Notice how Haskell threw an error at compile time. That's the other useful distinction: Static vs Dynamic typing. Static typing catches errors at compile time. Dynamic typing catches them at run time. The python above caught the type error at run-time, so Python is dynamically typed (it's also strongly typed). Pascal, like Haskell, is strongly typed and statically typed

Paul Rubel
+1  A: 

What exactly is a type ?

A type is a constraint on the space of potential values and/or on their interpretation. In particular, a type applied to a variable means that the variable can only hold particular values that can only be interpreted in some particular ways. (The details vary; there are some exceptionally diverse opinions on how that general principle can be elaborated.)

Can a class in ruby be called a 'type'.

Yes.

In javascript, the native functions/objects like Array,String,Function ... Are they types ?

Yes.

Is a C struct a type ?

Yes.

How is it that a language can be typed even when it doesn't support OO ? For e.g. Haskell. Is it that types in such langs are "data" types without behavior(methods) in objects/classes in OOPL ? What are the significant differences in types between langs that have types but no OO and langs that support OO.
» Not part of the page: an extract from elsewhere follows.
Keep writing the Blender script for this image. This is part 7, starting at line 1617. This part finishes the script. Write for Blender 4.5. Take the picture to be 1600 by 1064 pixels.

The definition of types has nothing to do with OO.

If classes/objects are types, doesn't OO imply types ?

Formally, the definition of OO has nothing to do with types; objects are encapsulations of state information and operations upon it. However the two concepts are often useful together.

Can you have a type system without the typical hierarchies seen in OO langs ?

Yes. The C language has a type system but no object system at all.

Since clojure supports type hints, can it be called typed in some sense? it is not statically typed.

Yes.

Do the words 'untyped' and 'dynamically typed' mean the same thing ?

No. Untyped (or equivalently monotyped on the "if all you have is a hammer" principle) means that all operations are applicable to all values. Dynamically typed means that values know their own types and so know what operations can be applied to them, and type constraints are checked at runtime. (By comparison, in statically typed languages it is typically the variable that holds the type information and the type constraints are checked by the compiler.)

Donal Fellows
your answer looks alot like you just copied mine and used proper quotations instead of lists. ;-)
nebukadnezzar
@nebukadnezzar: You didn't really provide much insight, but for many of those questions a straight "yes" is the only sane answer. On the other hand, I at least bothered to provide some explained answers.
Donal Fellows
Indeed you did, and I didn't mean to imply that your post is bad. I was just pointing out the obvious :-)
nebukadnezzar
+2  A: 

A data "type" simply tells you how to interpret a sequence of bytes (as an integer, a floating-point number, a data structure, etc). Types make it easier to work with raw data. I can't imagine having a language that does not have types to some level. The term "untyped" usually means "implicitly typed". You don't have to specify the data type, but the compiler/interpreter keeps track of it for you. Languages like TCL do not appear to have types because all data is considered to be of the same type (everything is a string in TCL). That doesn't mean that there aren't types, just that the programmer doesn't have to explicitly specify them.

OO is a high-level programming concept that isn't really connected to the concept of data types. Traditionally, OO is associated with things like classes. These are simply ways for the developer to specify a custom data type and to define functions that operate on that data type. Many OO concepts are built upon the use and manipulation of data types so you can say that they are related. "Coupled" is not an accurate description, though. After all, many lower-level languages (C for instance) has types but not OO.